Should a compiler give compile-time errors or warnings for syntactically valid but logically invalid code?
With some programming languages, a compiler may reject code that, while otherwise syntactically valid, is readily determined to be logically invalid through static analysis.
An example is Visual C++ giving a compile-time error if a program contains a constant division by zero. While division by zero is undefined under the C++ standard, meaning that the compiler and program can technically do anything in a situation like this, GCC and Clang do not consider this a compile-time error and will produce a warning instead. (Indeed, this question was inspired by a Stack Overflow question on whether it's better to return an error instead of a warning when a C++ compiler encounters a constant division by zero.)
Other examples include C# prohibiting statements that do not do anything ("Only assignment, call, increment, decrement, and new object expressions can be used as a statement") and Java treating many types of unreachable code as compile-time errors ("It is a compile-time error if a statement cannot be executed because it is unreachable.").

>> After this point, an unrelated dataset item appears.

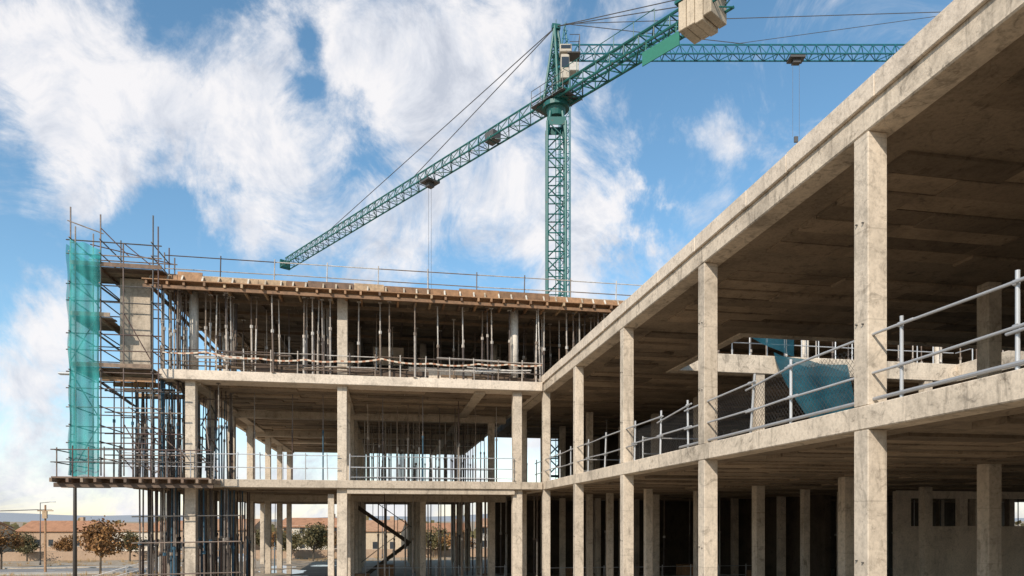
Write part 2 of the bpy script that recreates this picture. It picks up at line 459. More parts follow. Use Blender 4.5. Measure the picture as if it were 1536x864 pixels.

In all of these cases, the code is otherwise syntactically valid and can technically be compiled, but the compiler refuses to do so.
Is it better to completely reject these sorts of logical mistakes in code at compile time, or to compile the program anyway and output warnings instead? In other words, should the compiler shield the programmer from obvious mistakes by refusing to compile code that is almost certainly logically wrong, or should it just compile any syntactically-valid code as a matter of principle, warning the programmer if it runs into suspicious code?